I agree with you quite alright, but where I’m getting it confused is to the part you said long term investment is about portfolio growth because there’s a possibility that an investor can grow his portfolio within a period of one year or less, should that be the case then it still might be putting the person in the level of long term investor and this might go a long way to misleading newbies only to grow their portfolio within a short time and they might feel fulfilled that they’ve invested in long term and might want to sell off having noticed a little profit in their portfolio.
We can never call a person a long-term investor by looking at his portfolio. There are many people who own a lot of money who can buy 5-6 bitcoins in a day if they want. If they buy so many bitcoins in one day and sell them the next day after seeing some profit, then we can never call them long-term investors. Long-term investment is an investment period of 5 to 10 years.

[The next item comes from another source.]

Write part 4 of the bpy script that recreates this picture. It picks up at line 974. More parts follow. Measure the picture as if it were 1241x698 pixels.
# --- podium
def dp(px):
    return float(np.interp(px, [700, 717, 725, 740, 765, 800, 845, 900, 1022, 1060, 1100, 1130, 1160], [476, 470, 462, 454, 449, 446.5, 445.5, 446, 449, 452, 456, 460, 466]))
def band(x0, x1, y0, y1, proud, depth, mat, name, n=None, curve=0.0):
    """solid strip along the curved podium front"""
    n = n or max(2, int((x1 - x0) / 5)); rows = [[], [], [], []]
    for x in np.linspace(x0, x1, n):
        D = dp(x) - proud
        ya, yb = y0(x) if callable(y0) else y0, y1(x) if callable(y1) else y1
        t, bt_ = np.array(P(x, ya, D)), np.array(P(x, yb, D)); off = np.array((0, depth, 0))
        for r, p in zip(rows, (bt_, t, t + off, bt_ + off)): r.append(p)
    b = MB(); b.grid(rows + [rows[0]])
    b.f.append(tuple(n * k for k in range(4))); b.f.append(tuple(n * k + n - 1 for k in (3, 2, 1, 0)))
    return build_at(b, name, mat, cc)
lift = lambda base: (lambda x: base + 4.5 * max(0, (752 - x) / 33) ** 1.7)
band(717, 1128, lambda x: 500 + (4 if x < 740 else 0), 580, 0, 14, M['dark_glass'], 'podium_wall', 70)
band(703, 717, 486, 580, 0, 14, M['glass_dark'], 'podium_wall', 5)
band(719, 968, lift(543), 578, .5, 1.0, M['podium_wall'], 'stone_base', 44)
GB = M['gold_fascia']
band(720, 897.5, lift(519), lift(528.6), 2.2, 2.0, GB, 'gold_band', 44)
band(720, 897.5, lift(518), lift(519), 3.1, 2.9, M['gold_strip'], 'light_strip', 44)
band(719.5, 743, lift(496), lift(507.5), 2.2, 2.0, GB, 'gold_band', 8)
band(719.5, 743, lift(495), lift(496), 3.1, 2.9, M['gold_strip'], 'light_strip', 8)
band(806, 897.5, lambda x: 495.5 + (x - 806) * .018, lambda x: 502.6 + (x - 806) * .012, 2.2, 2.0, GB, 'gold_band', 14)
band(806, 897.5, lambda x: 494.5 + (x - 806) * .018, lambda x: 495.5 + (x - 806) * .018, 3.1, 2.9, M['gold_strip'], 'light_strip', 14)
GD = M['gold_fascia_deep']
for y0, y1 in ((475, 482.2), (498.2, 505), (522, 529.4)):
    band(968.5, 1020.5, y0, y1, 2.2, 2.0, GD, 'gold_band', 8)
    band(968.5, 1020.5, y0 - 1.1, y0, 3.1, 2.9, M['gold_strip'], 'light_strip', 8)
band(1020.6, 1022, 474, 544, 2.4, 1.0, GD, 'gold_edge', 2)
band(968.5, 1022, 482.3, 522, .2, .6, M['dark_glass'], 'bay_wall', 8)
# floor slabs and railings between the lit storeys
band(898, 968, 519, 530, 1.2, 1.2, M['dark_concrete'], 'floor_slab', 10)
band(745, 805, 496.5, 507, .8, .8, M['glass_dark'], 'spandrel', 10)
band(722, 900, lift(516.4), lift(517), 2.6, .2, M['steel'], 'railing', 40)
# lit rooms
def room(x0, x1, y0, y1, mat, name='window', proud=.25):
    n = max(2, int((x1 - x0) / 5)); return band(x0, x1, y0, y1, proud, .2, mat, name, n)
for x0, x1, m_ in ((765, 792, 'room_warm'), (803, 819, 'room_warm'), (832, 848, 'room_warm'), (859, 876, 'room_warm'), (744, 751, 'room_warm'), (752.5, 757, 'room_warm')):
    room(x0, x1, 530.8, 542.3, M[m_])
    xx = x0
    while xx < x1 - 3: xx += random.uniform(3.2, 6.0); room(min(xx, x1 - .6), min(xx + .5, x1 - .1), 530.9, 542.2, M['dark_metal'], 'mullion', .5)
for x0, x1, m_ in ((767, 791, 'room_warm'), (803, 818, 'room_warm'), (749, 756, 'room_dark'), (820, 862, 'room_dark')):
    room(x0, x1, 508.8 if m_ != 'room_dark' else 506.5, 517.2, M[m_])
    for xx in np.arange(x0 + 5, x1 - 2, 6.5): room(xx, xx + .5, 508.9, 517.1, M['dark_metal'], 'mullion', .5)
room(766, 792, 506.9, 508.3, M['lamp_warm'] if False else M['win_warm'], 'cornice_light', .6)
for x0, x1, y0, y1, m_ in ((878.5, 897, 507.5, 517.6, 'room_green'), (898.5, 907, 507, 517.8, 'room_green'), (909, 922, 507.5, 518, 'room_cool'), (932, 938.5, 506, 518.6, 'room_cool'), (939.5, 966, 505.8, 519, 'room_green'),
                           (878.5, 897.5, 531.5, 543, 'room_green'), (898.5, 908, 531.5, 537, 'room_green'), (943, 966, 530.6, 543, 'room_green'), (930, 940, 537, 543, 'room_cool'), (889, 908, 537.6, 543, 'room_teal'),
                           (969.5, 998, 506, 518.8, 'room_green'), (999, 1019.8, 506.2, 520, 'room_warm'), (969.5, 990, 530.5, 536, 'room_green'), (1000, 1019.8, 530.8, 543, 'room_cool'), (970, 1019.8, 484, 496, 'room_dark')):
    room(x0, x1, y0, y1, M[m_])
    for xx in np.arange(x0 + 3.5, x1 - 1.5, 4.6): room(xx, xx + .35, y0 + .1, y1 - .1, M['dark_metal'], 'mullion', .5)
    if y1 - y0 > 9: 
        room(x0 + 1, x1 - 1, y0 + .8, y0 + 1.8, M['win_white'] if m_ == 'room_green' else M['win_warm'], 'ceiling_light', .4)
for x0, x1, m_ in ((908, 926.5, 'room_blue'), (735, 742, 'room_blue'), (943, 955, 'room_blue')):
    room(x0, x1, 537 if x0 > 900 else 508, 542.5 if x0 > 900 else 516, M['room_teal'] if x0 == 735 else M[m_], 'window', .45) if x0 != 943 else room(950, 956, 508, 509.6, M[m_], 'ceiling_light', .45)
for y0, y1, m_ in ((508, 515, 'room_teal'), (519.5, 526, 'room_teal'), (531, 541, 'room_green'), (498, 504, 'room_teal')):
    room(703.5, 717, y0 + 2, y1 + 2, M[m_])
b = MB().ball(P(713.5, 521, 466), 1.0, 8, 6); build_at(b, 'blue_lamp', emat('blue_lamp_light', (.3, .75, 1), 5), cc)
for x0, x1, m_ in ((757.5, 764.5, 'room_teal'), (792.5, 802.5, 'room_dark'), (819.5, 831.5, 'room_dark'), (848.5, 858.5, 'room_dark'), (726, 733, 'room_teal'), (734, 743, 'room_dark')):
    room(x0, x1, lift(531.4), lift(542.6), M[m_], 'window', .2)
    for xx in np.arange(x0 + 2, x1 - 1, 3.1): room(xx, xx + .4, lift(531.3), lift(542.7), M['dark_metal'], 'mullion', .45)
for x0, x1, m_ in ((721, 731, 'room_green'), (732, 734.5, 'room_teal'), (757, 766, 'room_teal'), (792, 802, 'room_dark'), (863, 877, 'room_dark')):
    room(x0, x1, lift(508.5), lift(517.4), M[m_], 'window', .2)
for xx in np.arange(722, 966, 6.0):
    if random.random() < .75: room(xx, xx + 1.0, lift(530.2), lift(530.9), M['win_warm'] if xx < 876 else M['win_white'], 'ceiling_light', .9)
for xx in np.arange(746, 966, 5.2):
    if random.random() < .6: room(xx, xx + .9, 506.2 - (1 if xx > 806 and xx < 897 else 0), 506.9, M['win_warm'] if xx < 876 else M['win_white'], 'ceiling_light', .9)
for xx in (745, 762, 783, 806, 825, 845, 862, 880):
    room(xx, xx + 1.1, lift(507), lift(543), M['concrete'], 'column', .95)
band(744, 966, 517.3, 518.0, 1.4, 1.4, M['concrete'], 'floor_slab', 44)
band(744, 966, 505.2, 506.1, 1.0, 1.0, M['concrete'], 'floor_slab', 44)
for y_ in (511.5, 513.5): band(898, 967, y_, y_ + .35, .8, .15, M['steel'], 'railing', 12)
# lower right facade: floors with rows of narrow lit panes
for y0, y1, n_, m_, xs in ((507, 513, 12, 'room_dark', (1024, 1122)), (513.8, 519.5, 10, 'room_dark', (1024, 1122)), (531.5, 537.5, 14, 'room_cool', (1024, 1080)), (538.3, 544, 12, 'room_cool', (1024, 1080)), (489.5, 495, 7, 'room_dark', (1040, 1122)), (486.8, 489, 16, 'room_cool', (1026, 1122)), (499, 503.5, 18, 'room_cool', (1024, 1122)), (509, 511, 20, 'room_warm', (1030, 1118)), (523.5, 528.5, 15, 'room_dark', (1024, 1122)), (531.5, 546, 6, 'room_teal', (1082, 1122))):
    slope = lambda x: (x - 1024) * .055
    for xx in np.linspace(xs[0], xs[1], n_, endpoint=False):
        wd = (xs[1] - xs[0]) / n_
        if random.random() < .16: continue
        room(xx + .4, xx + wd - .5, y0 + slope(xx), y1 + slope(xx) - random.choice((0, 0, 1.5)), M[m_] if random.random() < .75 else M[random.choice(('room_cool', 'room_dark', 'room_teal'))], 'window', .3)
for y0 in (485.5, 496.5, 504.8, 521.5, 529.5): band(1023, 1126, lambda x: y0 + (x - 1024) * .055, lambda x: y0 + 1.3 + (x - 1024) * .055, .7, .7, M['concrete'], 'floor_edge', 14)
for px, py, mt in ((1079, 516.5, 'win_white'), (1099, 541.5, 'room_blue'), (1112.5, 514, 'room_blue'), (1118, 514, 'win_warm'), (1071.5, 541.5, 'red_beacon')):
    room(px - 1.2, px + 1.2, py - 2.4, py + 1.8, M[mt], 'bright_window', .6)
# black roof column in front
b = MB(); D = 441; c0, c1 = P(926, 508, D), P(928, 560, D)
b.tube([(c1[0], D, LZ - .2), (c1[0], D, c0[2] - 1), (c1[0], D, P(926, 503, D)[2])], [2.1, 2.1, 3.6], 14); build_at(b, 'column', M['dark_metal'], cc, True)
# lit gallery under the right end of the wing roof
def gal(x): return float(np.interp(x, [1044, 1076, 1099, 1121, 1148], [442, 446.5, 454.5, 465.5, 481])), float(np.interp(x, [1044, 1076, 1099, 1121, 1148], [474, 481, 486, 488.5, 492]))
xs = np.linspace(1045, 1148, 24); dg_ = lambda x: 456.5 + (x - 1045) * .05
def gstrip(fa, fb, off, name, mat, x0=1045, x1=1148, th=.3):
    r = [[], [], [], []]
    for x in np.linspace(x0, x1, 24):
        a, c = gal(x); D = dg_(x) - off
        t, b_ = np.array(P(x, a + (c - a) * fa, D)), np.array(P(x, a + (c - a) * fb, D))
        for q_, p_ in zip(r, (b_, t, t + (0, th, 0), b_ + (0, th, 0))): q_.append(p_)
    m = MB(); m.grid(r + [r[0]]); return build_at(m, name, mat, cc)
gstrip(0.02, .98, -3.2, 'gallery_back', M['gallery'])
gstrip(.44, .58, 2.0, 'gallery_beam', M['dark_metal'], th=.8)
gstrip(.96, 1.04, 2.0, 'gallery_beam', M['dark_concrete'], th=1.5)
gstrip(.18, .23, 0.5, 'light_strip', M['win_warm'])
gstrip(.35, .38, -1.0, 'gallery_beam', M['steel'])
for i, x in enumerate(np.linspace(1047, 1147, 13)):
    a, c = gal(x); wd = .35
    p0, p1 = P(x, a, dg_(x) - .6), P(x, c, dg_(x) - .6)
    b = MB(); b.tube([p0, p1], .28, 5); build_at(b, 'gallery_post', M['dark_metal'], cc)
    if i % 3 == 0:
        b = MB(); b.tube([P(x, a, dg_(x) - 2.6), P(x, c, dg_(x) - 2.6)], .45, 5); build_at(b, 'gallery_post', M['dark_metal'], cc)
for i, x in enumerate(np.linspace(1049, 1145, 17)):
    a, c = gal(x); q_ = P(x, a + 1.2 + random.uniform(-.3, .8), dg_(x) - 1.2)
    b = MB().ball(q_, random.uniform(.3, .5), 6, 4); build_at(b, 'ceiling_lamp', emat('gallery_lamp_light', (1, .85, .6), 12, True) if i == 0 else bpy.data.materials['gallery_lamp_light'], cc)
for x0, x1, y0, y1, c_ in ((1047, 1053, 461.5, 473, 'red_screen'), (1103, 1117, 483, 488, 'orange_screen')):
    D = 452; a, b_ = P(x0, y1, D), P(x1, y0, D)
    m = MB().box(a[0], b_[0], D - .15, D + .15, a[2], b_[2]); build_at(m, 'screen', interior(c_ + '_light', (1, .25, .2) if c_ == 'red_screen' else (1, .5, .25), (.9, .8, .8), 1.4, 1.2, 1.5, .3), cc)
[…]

Yes, I agree to all that you said here because long term investor boils down to timeframe not by your stash of Bitcoin. Anyone that bought a huge stash of Bitcoin and sold it off within the timeframe of 10 years below, is more of a trader, trading his Bitcoin for minimal gains because a real long term investor will first of all not even contemplate selling his holdings no matter how huge it is, if he is still in his accumulation journey and if he has not gotten to that over accumulation status yet. This is the only scenario that will compel a real Bitcoin investor to sell his holdings, not because he feels like his stash of Bitcoin is already to big, so he may decide to sell it off, that's a trader, trading his Bitcoin for minimal gains, not an investor.